Contrary to what a bottom up vision of rent seeking would suggest, insurance regulation has always been driven from the top down by state legislatures. That doesn't mean that the insurance industry hasn't lobbied for certain anti-competitive regulations--it probably has. But insurance regulation has been driven by a "progressive" worldview held by politicians, planners, and bureaucrats, as well as by many beknighted voters. Rent seeking in the insurance industry has also been exhibited by professional providers of services covered by insurance mandates. For example, many states mandate coverage of "mental illness". Not surprisingly, psychiatrists, to name one group, lobbied those state legislatures heavily to have their services covered by insurance--by legislative diktat.

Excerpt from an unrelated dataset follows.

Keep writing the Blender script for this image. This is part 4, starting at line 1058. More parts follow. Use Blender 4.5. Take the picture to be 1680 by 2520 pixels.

Here is a brief discussion of problems caused by mandated insurance coverage. What would happen to your auto insurance rates if your state government mandated that your carrier pay for all your oil and lube jobs, tire rebalancing, and all with you never having to pay a deductible?
Scott Sumner recently pointed out at his MoneyIllusion blog that Krugman wants to impose Swedish-style socialism on the U.S. That's why he wants comprehensive government-supplied healthcare. As for Sweden's socialism, no thanks.
He is entitled to his opinion, but not, as they say, to his facts, which are at odds with the historical development and institutional reality of the health insurance industry, as well as with government intervention.